Perhaps the most outward-looking element of Egypt’s insular reform movement is led by Gamal Mubarak, the president’s son, who heads the policy committee within the ruling National Democratic Party.


 


 The younger Mubarak, favoring well-tailored suits and foreign-educated advisers, is the heir apparent to the presidency. His reform movement supports gradual steps toward competitive elections. The opposition believes the policy committee is just a front for a strategy that would permit Gamal to succeed his father.


 


 “These are people who want to join the world,” said Mohammed Kamal, one of the committee members. “The main motives for reform, at least for me, are internal issues. People who have been outside recognize how vital it is for Egypt to change.”


 


 Gamal Mubarak’s credibility suffers from the widespread perception that his committee is merely a cover to ease the way for Hosni Mubarak’s unilateral decisions. The committee, which claims to be in the vanguard of reform, was left in the dark in February when Hosni Mubarak proposed opening up the next elections.

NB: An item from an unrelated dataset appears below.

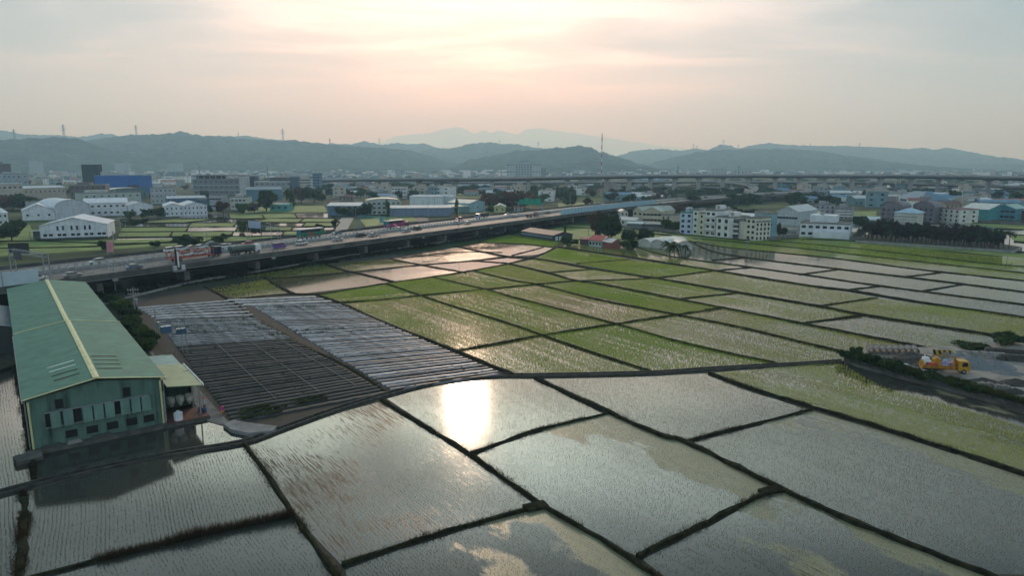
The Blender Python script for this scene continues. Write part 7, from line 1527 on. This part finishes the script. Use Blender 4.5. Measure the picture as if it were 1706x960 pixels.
for k, (px, py, lab) in enumerate(((1642, 646, 'grey blocks on a dark pallet near the front of the yard, left pallet'), (1668, 650, 'grey blocks on a dark pallet near the front of the yard, right pallet'))):
    r = empty('pallet_load', yp(px, py), -.3, lab, 'pallet load'); MB().box(-1.2, 1.2, -.7, .7, 0, .14).box(-1.1, 1.1, -.6, .6, -.0, .05).build('pallet', M_tyre, r)
    for i in range(5): MB().box(-1.1 + i * .45, -1.1 + i * .45 + .38, -.5, .5, .145, .7 + .12 * (i % 2)).build('block', M_pipe, r)
heap(1582, 633, 1.3, .9, .7, M_dirt, 'small dark heap of netting in front of the truck', 9, 'netting heap', 'netting_heap'); heap(1690, 655, 2.0, 1.0, .8, M_dirt, 'dark junk heap by the blue sheet at the right edge', 11, 'junk heap', 'junk_heap'); heap(1492, 606, 2.2, 1.4, 1.1, M_dirt, 'dark mound covered with rubble at the left of the yard', 12, 'rubble heap', 'rubble_heap')

# ------------------------------------------------------------------ people at work beside the annex
def person(loc, rz, label, crouch, shirt, trousers, hatc):
    r = empty('person', loc, rz, label, 'person'); s = 1.0
    if crouch: J = {'p': (0, 0, .32), 'c': (.16, 0, .72), 'n': (.24, 0, .86), 'h': (.30, 0, .98), 'kl': (.38, .16, .42), 'kr': (.38, -.16, .42), 'fl': (.08, .17, .06), 'fr': (.08, -.17, .06), 'tl': (.26, .18, .05), 'tr': (.26, -.18, .05), 'sl': (.18, .19, .78), 'sr': (.18, -.19, .78), 'el': (.38, .24, .6), 'er': (.38, -.24, .6), 'hl': (.56, .1, .4), 'hr': (.56, -.1, .4)}
    else: J = {'p': (0, 0, .90), 'c': (.02, 0, 1.25), 'n': (.03, 0, 1.46), 'h': (.06, 0, 1.60), 'kl': (.05, .1, .48), 'kr': (-.02, -.1, .48), 'fl': (.0, .11, .06), 'fr': (-.05, -.11, .06), 'tl': (.18, .12, .04), 'tr': (.13, -.12, .04), 'sl': (.02, .20, 1.38), 'sr': (.02, -.20, 1.38), 'el': (.06, .27, 1.1), 'er': (.1, -.27, 1.12), 'hl': (.22, .2, .92), 'hr': (.3, -.18, 1.0)}
    ks = list(J); E_ = [('p', 'c'), ('c', 'n'), ('n', 'h'), ('p', 'kl'), ('kl', 'fl'), ('fl', 'tl'), ('p', 'kr'), ('kr', 'fr'), ('fr', 'tr'), ('c', 'sl'), ('sl', 'el'), ('el', 'hl'), ('c', 'sr'), ('sr', 'er'), ('er', 'hr')]
    RR = dict(p=.14, c=.15, n=.055, h=.10, kl=.07, kr=.07, fl=.045, fr=.045, tl=.035, tr=.035, sl=.065, sr=.065, el=.045, er=.045, hl=.03, hr=.03)
    me = bpy.data.meshes.new('body'); me.from_pydata([J[k_] for k_ in ks], [(ks.index(a), ks.index(b)) for a, b in E_], []); me.materials.append(shirt); o = link('body', me, r)
    sk = o.modifiers.new('skin', 'SKIN'); me.skin_vertices.data if False else None
    for i, k_ in enumerate(ks): o.data.skin_vertices[0].data[i].radius = (RR[k_], RR[k_])
    o.data.skin_vertices[0].data[0].use_root = True; o.modifiers.new('sub', 'SUBSURF').levels = 1; o.modifiers['sub'].render_levels = 1
    h = J['h']; hd_ = MB(); hd_.smooth = True; hd_.ell((h[0], h[1], h[2] + .06), (.10, .08, .12)); hd_.build('head', mat('skin', (.35, .2, .13), .6), r)
    hat = MB(); hat.tube((h[0], h[1], h[2] + .10), (h[0], h[1], h[2] + .14), .22, .2, n=16).tube((h[0], h[1], h[2] + .14), (h[0], h[1], h[2] + .24), .12, .09, n=12); hat.build('hat', hatc, r)
    l = MB()
    for a, b in (('kl', 'fl'), ('kr', 'fr')): l.tube(J[a], J[b], RR[a] + .015, RR[b] + .02, n=8)
    for a in ('kl', 'kr'): l.tube(J['p'], J[a], .13, RR[a] + .02, n=8)
    l.build('trousers', trousers, r); return r
def add_skin_layer(): pass
_orig = bpy.types.Mesh
def ensure(me):
    if not me.skin_vertices: pass
person((*P2(341, 684), .1), -1.2, 'person in pale clothes and a red hat standing by the blue drum', False, mat('shirt_pale', (.45, .42, .40), .8), mat('trousers_dark', (.05, .05, .07), .8), mat('hat_red', (.6, .02, .05), .7))
person((*P2(369, 691), .1), -.6, 'person crouching at the edge of the dark beds in pink and yellow', True, mat('shirt_pink', (.55, .05, .25), .8), mat('trousers_yellow', (.50, .48, .05), .8), mat('hat_magenta', (.6, .04, .22), .7))

# ------------------------------------------------------------------ haze in the air, one closed box
hz = bpy.data.materials.new('haze_air'); hz.use_nodes = True; t = hz.node_tree; t.nodes.clear(); pv_ = t.nodes.new('ShaderNodeVolumePrincipled'); om = t.nodes.new('ShaderNodeOutputMaterial')
pv_.inputs['Density'].default_value = 1.8e-4; pv_.inputs['Color'].default_value = (.44, .73, 1.0, 1); pv_.inputs['Absorption Color'].default_value = (1, 1, 1, 1); pv_.inputs['Anisotropy'].default_value = .35
t.links.new(pv_.outputs[0], om.inputs['Volume'])
o = MB().box(-26000, 26000, -600, 33500, -8, 2150).build('haze', hz); tag(o, 'pale blue haze filling the air over the plain and the hills', 'haze', kind='stuff')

Members of Gamal’s policy committee said they knew nothing about it.


 


 A debate has ensued over the conditions for the elections, including who will be able to run, the rules that will govern media access and the ability of opposition parties to hold rallies. The committee has been largely silent, and at times dismissive, on questions of whether Egypt’s politically restrictive emergency laws — a decades-old legacy of war and the government’s fight against Islamic militancy — will be eased for the campaign.


 


 “Weren’t the Iraqi elections held without canceling emergency laws?” Gamal Mubarak said during a recent news conference.


A Key U.S. Role


 


 


 


 As hundreds of thousands of Hezbollah supporters gathered March 8 in a downtown square in Lebanon to display an angry outpouring of support for Syria, Kamel, the Quantum advertising man, felt his heart sink. The numbers were huge, and the rhetoric of the militant Shiite Muslim party was sharply at odds with the opposition’s goals of a quick Syrian withdrawal. He worried that the elections could backfire.


 


 Hours later, Kamel turned on the television. He watched President Bush say the United States supported the Lebanese opposition, calling the cause one of “conscience.” Those words would not likely have registered on most days with Kamel, who said that if he lived in the United States, he would certainly be a liberal Democrat. This day was different. “They helped a lot,” he recalled.


 


 But even in Lebanon, where much of the population generally looks to the West, the U.S. agenda in the region is troubling. Kassir, for example, said he believes “democracy is spreading in the region not because of George Bush but despite him.” He cites the Palestinian uprising as a greater inspiration than the U.S. project in Iraq, saying that “the Palestinians showed us the importance of taking matters into our own hands.”


 


 The Bush administration’s promotion of democracy in Lebanon and Egypt is also bound to bump up against the fact that some of the most popular political parties are rooted in conservative Islam and sharply oppose U.S. goals in the region. Hezbollah remains a potent force in Lebanon, and its Shiite following likely accounts for a majority of the population, if not yet its electorate.


 


 In Egypt, the one group capable of mounting large-scale demonstrations is the Muslim Brotherhood, a veteran Islamic movement. Although the Brotherhood has joined rhetorical forces with other opposition groups, its political program calls for the creation of an Islamic republic in Egypt, the Arab world’s most populous country.


 


 The group has yet to display the full extent of its power to rally its followers, but on March 27 it gave a small sampling of its potential. It rallied an estimated 3,000 demonstrators, despite the presence of thousands more police officers, who sealed off central Cairo and blocked them from marching on parliament. The government arrested about 50 activists the day before the march and another 50 during it.


 


 “We don’t want to be extras on somebody else’s stage,” said Aly Abdel Fatah, a high-ranking Brotherhood official. “We want to change the system, not just a person.”